Mashatile announces 28 heritage projects
2012-05-03 22:07
Cape Town - The arts and culture department will conduct 28 heritage projects this year to pay tribute to heroes of the anti-apartheid struggle, Arts and Culture Minister Paul Mashatile announced on Thursday.
The department would spend more than R40m on initiatives in honour of former ANC president Oliver Tambo, Mashatile told Parliament in the ministry's annual budget speech.
The government would refurbish Tambo's old house in Bizana, in the Eastern Cape, would build a new road to it and would turn the Holy Cross Church in Ngquaza Hill (to which he belonged) into a heritage site.

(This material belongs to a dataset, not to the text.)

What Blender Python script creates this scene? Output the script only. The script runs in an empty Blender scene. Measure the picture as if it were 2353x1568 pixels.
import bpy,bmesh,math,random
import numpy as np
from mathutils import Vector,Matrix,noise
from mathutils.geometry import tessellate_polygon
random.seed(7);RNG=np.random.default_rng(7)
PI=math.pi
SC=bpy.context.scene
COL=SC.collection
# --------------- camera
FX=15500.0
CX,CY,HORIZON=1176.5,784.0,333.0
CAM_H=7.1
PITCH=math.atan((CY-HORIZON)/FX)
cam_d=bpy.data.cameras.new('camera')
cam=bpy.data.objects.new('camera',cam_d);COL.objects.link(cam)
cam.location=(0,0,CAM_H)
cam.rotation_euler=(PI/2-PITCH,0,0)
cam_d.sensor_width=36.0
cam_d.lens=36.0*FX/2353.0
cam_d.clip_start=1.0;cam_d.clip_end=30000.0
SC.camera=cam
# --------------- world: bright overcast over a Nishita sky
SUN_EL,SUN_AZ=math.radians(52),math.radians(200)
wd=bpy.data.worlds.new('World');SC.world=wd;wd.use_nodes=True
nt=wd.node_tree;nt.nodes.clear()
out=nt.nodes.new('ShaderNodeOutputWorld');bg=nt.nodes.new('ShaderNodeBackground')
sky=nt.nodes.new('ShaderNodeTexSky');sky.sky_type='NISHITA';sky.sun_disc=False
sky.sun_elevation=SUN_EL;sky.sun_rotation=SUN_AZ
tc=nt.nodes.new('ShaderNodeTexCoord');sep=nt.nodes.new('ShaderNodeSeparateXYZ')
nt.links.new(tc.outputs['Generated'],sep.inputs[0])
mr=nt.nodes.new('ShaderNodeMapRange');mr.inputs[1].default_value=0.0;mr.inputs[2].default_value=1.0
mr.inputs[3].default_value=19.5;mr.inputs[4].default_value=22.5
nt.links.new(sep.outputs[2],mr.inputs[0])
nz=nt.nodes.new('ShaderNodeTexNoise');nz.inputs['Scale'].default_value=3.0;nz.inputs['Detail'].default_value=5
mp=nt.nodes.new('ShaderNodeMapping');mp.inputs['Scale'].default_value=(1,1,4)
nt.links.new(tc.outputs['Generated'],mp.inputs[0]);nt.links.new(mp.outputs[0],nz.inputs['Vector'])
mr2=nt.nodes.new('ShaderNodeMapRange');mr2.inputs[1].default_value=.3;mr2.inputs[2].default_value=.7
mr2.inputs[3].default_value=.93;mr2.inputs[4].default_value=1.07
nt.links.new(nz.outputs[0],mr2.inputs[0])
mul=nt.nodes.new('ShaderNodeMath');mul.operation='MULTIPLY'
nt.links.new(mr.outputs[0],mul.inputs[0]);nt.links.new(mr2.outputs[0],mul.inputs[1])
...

Mashatile said the Tambo memorials alone should create more than 250 jobs, and a legacy project in honour of the first ANC president, John Langalibalele Dube, launched in Inanda in February, should employ as many.
The Steve Biko Centre in Ginsburg, also in the Eastern Cape, had to date created 609 jobs, he said.
R1bn heritage route project
"We will use heritage infrastructure development as catalysts for local economic development, job creation and nation building."
Mashatile said the department would create another 10 000 job opportunities over the next three years through its public art programme and the establishment of an art bank to procure and curate artwork in public buildings.
These projects formed part of the Mzansi Golden Economy Strategy, which was meant to contribute to the National Growth Path by stimulating local art and craft production.
The memorial projects form part of the government's R1bn heritage route project, which will be completed over the next few years.
It will include the building of museums and historic sites in both rural and urban towns, and is meant to unite South Africans and strengthen the role of arts and culture in the economy.
So far it has seen the graves of PAC leader Robert Sobukwe and activist Helen Joseph declared heritage sites; those of Beyers Naude and Rashima Moosa will follow in coming months.